Wrestling with Safegay.ca

Filing complaints from inside the closet


Queer people have historically spent more time under the boot-heels of the police than in partnership with them.

Police departments are paramilitary groups predicated on a legitimized threat of the use of violent force. Power is their shtick and thankfully they use it most often to ensure our peace, order and good government.

Today, though, hoodlums lurking in the bushes with blunt weapons in search of ‘peeping toms’ are responsible for gaybashings; not police.

In fact, we have a gay liaison officer and sympathetic friends on the police force and at city hall. And we’ve got a well-funded Community Policing Centre in the Davie Village that’s doing great but difficult work by engaging police without merely lamenting our victimization.

If cops would just consistently acknowledge, however, that queer people are regular targets for crime because of their sexuality, it would go a long way to putting the kibosh on gaybashing as a recreational outlet for common thugs.

So when a press release for a fundraiser for safegay.ca crossed my desk a couple of weeks ago, I was torn.

Safegay.ca is a new website, courtesy of our gay liaison officer Const Chris Smith, in cahoots with well-known Vancouver club-land impresario, Vance Campbell.
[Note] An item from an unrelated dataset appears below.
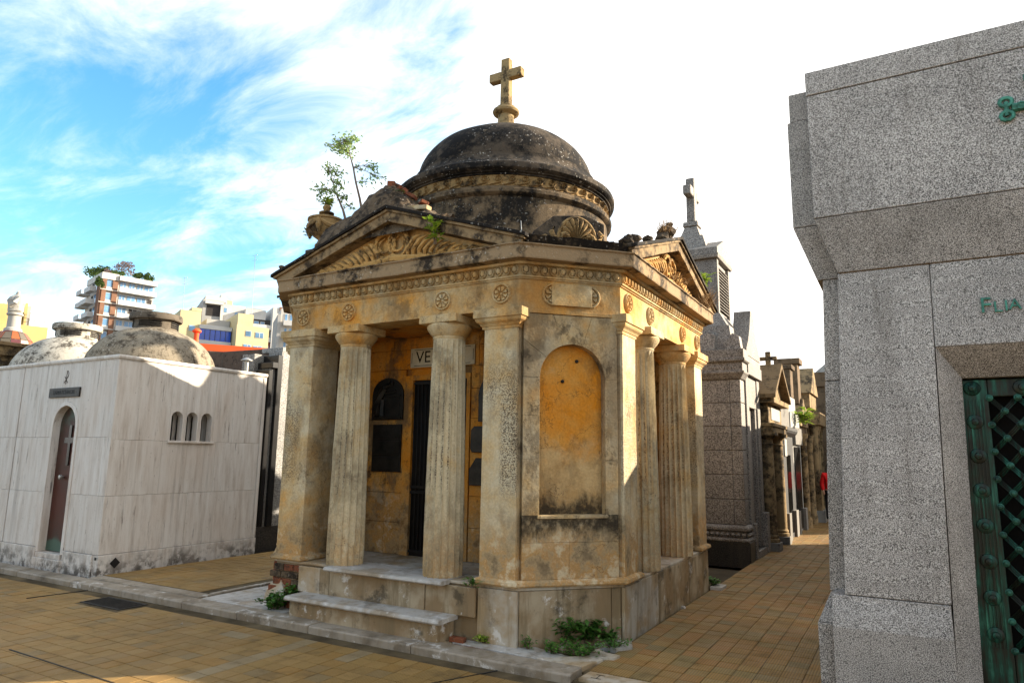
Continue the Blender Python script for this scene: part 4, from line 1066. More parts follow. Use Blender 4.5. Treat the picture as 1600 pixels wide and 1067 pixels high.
# panel with the three arches cut out
W3 = [.92, 1.17, 1.42]; wr = .092
top3 = [(.80+j, 2.90-j), (.80+j, 1.79+j)]
pts = [(.80+j, 1.79+j)]
for c in W3:
    pts += [(c-wr, 1.79+j)] + [(c - wr*math.cos(PI*t/10), 2.14 + wr*math.sin(PI*t/10)) for t in range(11)] + [(c+wr, 1.79+j)]
pts += [(1.55-j, 1.79+j), (1.55-j, 2.90-j), (.80+j, 2.90-j)]
panel(pts, EO, (0,1,0), (1,0,0), .12)
MB().box(WX-.14, WX+.03, .79, 1.56, 1.765, 1.80).build('window_sill', TRAV, WT, .005)
for c in W3:
    w = MB().extr([(c-wr,1.79)] + [(c+wr,1.79)] + [(c + wr*math.cos(PI*t/10), 2.14 + wr*math.sin(PI*t/10)) for t in range(11)], (WX-.24,0,0), (0,1,0), (0,0,1), (-.01,0,0)).build('window', GLASSD, WT)
for c in (1.045, 1.295):
    MB().lathe([(.03,1.80),(.034,1.82),(.026,1.83),(.024,2.10),(.03,2.11),(.034,2.13),(.034,2.14)], (WX-.03, c, 0), 14).build('window_colonnette', TRAV, WT)
MB().box(WX-.118, WX+.016, WYF-.0, WYB, -.1, .255).build('plinth', TRAV, WT, .006)
# front wall (facing -Y)
FO = (0, WYF+.12, 0); dx0, dx1 = -8.62, -8.02; dcx = (dx0+dx1)/2; dr_ = (dx1-dx0)/2; dzs = 1.98
panel(rect(XL, dx0-.06, .26, 1.03), FO, (1,0,0), (0,-1,0), .12); panel(rect(XL, dx0-.06, 1.03, 1.82), FO, (1,0,0), (0,-1,0), .12)
panel(rect(dx1+.06, WX-.0, .26, 1.03), FO, (1,0,0), (0,-1,0), .12); panel(rect(dx1+.06, WX, 1.03, 1.82), FO, (1,0,0), (0,-1,0), .12)
pts = [(dx0-.06, 1.82+j), (dx0-.06, dzs)] 
ap = [(dcx - (dr_+.06)*math.cos(PI*t/14), dzs + (dr_+.06)*math.sin(PI*t/14)) for t in range(15)]
panel([(XL+j, 1.82+j), (dx0-.06, 1.82+j)] + ap + [(dx1+.06, 1.82+j), (WX-j, 1.82+j), (WX-j, 2.90), (XL+j, 2.90)], FO, (1,0,0), (0,-1,0), .12)
# door surround ring
ring_o = [(dcx - (dr_+.058)*math.cos(PI*t/14), dzs + (dr_+.058)*math.sin(PI*t/14)) for t in range(15)]
ring_i = [(dcx + dr_*math.cos(PI*t/14), dzs + dr_*math.sin(PI*t/14)) for t in range(15)]
panel([(dx0-.058, .20)] + ring_o + [(dx1+.058, .20), (dx1, .20)] + ring_i + [(dx0, .20)], (0, WYF+.17, 0), (1,0,0), (0,-1,0), .185, name='door_surround', bev=.004)
dz = MB().extr([(dx0, .21), (dx1, .21)] + ring_i, (0, WYF+.095, 0), (1,0,0), (0,0,1), (0,.02,0)).build('door', COPPER, WT)
MB().box(dcx-.03+.02, dcx+.03+.02, WYF+.077, WYF+.094, 1.42, 2.0).box(dcx-.13+.02, dcx-.0305+.02, WYF+.077, WYF+.094, 1.74, 1.82).box(dcx+.0305+.02, dcx+.15, WYF+.077, WYF+.094, 1.74, 1.82).build('cross', BLACK, dz)
MB().lathe([(.0,-.05),(.03,-.045),(.034,-.02),(.015,-.005),(.012,.02)], (0,0,0), 14).xf(Matrix.Translation((dcx-.05, WYF+.08, 1.25)) @ Matrix.Rotation(R(-90), 4, 'X')).build('knob', STEEL, dz)
MB().box(dx0-.02, dx1+.02, WYF-.03, WYF+.165, .13, .198).build('door_sill', TRAV, WT, .006)
MB().box(XL, dx0-.06, WYF-.018, WYF+.11, -.1, .255).build('plinth', TRAV, WT, .006); MB().box(dx1+.06, WX-.119, WYF-.018, WYF+.11, -.1, .255).build('plinth', TRAV, WT, .006); MB().box(dx0-.059, dx1+.059, WYF-.05, WYF+.165, -.1, .128).build('plinth', TRAV, WT, .006)
# cornice fillet, corner strip, back and roof
cp = [(-.12,2.902),(.0,2.902),(.004,2.915),(.022,2.922),(.028,2.95),(.02,2.968),(-.12,2.97)]
MB().sweep(cp, [(XL, WYF), (WX, WYF), (WX, WYB)], False, .12).rough(.003, 5).build('cornice', TRAV, WT)
MB().box(WX-.001, WX+.012, WYB-.07, WYB-.012, .26, 2.90).build('corner_strip', TRAV, WT, .003)
MB().box(XL+.01, WX-.26, WYF+.18, WYB-.02, .1, 2.90).build('inner_wall', TRAV, WT); MB().box(XL+.005, WX-.125, WYF+.13, WYB, 2.88, 2.945).build('roof', LDOME, WT)
dome_set(WT, (-8.44, 1.26), .98, .74, LDOME)
pq = MB().box(-8.86+.04, -8.86+.86, WYF-.025, WYF-.001, 2.405, 2.545).build('name_plaque', BRONZE, WT, .004)
BRZL = plain('worn_bronze_lettering', S(22,19,17), .6, .3, .1)
text_mesh('lettering', '- TAMATCHACEL -', .085, BRZL, pq, (-8.41, WYF-.0265, 2.475), (1,0,0), (0,0,1), .001)
chi = MB()
for a, b in (((-.0,.0),(.01,.20)), ((-.05,.02),(.045,.115)), ((.05,.02),(-.045,.115))):
    chi.tube([(-8.43+a[0], WYF-.002, 2.60+a[1]), (-8.43+b[0], WYF-.002, 2.60+b[1])], .005, 5)
chi.tube([(-8.43+.01+.045*math.sin(R(t))*1, WYF-.002, 2.745+.055*math.cos(R(t))) for t in range(0, 200, 20)], .005, 5)
chi.build('chi_rho_mark', IRON, WT)
MB().frame((WX+.016,.19,.14), Vector((0,1,1)).normalized(), Vector((0,-1,1)).normalized(), (1,0,0), -.05,.05,-.05,.05,0,.006).build('vent_cover', IRON, WT)
MB().box(WX-.03, WX+.006, WYF-.024, WYF-.0185, .20, .235).build('clip', IRON, WT)
vp = empty('vent_pipe', (-7.42, 2.32, 2.96), 'small metal vent pipe with conical cap on the travertine tomb', 'vent pipe')
MB().lathe([(.034,2.95),(.034,3.19)], (-7.42, 2.32, 0), 14).build('pipe', STEEL, vp); MB().lathe([(.02,3.185),(.10,3.195),(.10,3.205),(.02,3.25),(0,3.255)], (-7.42, 2.32, 0), 16).build('cap', STEEL, vp)
# second travertine tomb, joined on the left
W2 = empty('travertine_tomb', (-11.0, 1.24, 0), 'travertine tomb with whitewashed dome at the left edge', 'tomb')
X2 = -12.3
for z0, z1 in ((.26,1.03),(1.03,1.82),(1.82,2.90)):
    for a, b in ((X2, -11.0), (-11.0, XL-.02)): panel(rect(a, b, z0, z1), FO, (1,0,0), (0,-1,0), .12, par=W2)
MB().box(X2, XL-.03, WYF-.018, WYF+.11, -.1, .255).build('plinth', TRAV, W2, .006)
MB().box(X2, XL-.02, WYF+.125, WYB, -.1, 2.90).build('inner_wall', TRAV, W2)
MB().sweep(cp, [(X2, WYF), (XL-.012, WYF)], False, .12).rough(.003, 5).build('cornice', TRAV, W2)
MB().box(XL-.018, XL-.002, WYF+.02, WYF+.5, .0, 2.94).build('joint_strip', LCONC, W2)
MB().box(X2, XL-.03, WYF+.13, WYB, 2.905, 2.945).build('roof', LDOMEW, W2)
dome_set(W2, (-10.86, 1.28), .98, .77, LDOMEW)
# ------------------------------------------------------------------ black and pale granite tomb beside it
BT = empty('black_banded_tomb', (-8.2, 4.0, 0), 'pale speckled granite tomb with stepped black polished bands beside the travertine tomb', 'tomb')
BX = -7.22
def bstrip(y0, y1, z0, z1, d, mat, name): return MB().box(BX-.3, BX+d, y0, y1, z0, z1).build(name, mat, BT, .004)
bstrip(2.545, 5.9, -.1, .41, .05, GRANK, 'plinth')
Ys = [(2.545, 2.60, 2.90, .0, GRANL, 'pale_strip'), (2.60, 2.685, 3.06, .05, BLACK, 'black_band'), (2.685, 2.755, 3.10, .02, GRANL, 'pale_strip'), (2.755, 2.86, 3.34, .08, BLACK, 'black_band'), (2.86, 3.5, 3.43, .045, GRANL, 'pale_slab'), (3.5, 4.8, 3.1, -.05, DARKT, 'portal'), (4.8, 5.6, 3.43, .045, GRANL, 'pale_slab'), (5.6, 5.9, 3.2, .08, BLACK, 'black_band')]
for y0, y1, z1, d, mt, nm in Ys: bstrip(y0+.001, y1-.001, .41, z1, d, mt, nm)
MB().box(BX-.3, BX+.085, 2.64, 2.754, 3.101, 3.2).build('black_band', BLACK, BT, .004); 
MB().box(BX-.62, BX-.305, 2.56, 5.9, -.1, 3.36).build('body', GRANL, BT)
MB().box(BX-.6, BX-.05, 2.95, 5.85, 3.432, 3.52).build('roof', GRANL, BT, .01)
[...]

According to Smith, the site is a safe vehicle for gaybashing victims who want the discretion to anonymously report attacks without actually having to deal directly with random uniformed cops.

Here’s where I’m torn.

Safegay.ca may give some gaybashing victims a more comfortable way to report violent crimes against them. It’s another option for victims, and it’s better than a kick in the teeth.

It will also help ensure those secret cock-sucking enthusiasts who get privately bashed but who publicly have a wife, dog, minivan and family pew will get to keep their alter egos incognito.

And it’s something a VPD officer is doing of his own initiative to acknowledge, however obliquely, that violence against queers is a problem. It is the expression of a reasonably admirable sentiment and it’s not something we’ve had in the past, so it can’t be all bad.

But I don’t think it will do much to build trust or improve relations between queers and random cops. It acknowledges neither the need for comprehensive sensitivity training among police, nor the very real fear among some queer people that they’ll be re-victimized by police simply for reporting a gaybashing.

Smith seems to be running under the assumption that bashing victims sometimes don’t contact the police because they’re ashamed and don’t want to come out.

The reality is bashing victims don’t always contact police because they don’t think they’ll get treated with dignity.

The prevailing attitude among the badge and pistol set seems to me to be that a good way to curtail gaybashing is to allow victims to file complaints from inside the closet.

 

That attitude is reminiscent of sentiments among homophobes that when a queer gets bashed it’s usually at least partly his own fault. If he weren’t out sucking on another man’s cock, he wouldn’t get smashed in the face in the first place.

That’s not a good way to stop crimes against homos, or at least it’s not the right mindset for stopping gaybashing.

Then there’s the question of who’s going to pay for this new program.

Smith says the money raised at the Mar 24 fundraiser will be used to bankroll the site and that once it proves its value, government funding may become available so we won’t have to pay for it with our donations.

Are we gay folks being asked to dig deep into our own pockets to finance our own protection?

Safegay on its own will not stop random crimes against queer people. Indeed, there is likely no magic bullet that will. But Const Smith’s efforts are an indication that some elements of the VPD, at least at an individual level, are trying to come to a greater understanding of the needs of the entire queer community and that is a positive step.

Just possibly not in the right direction.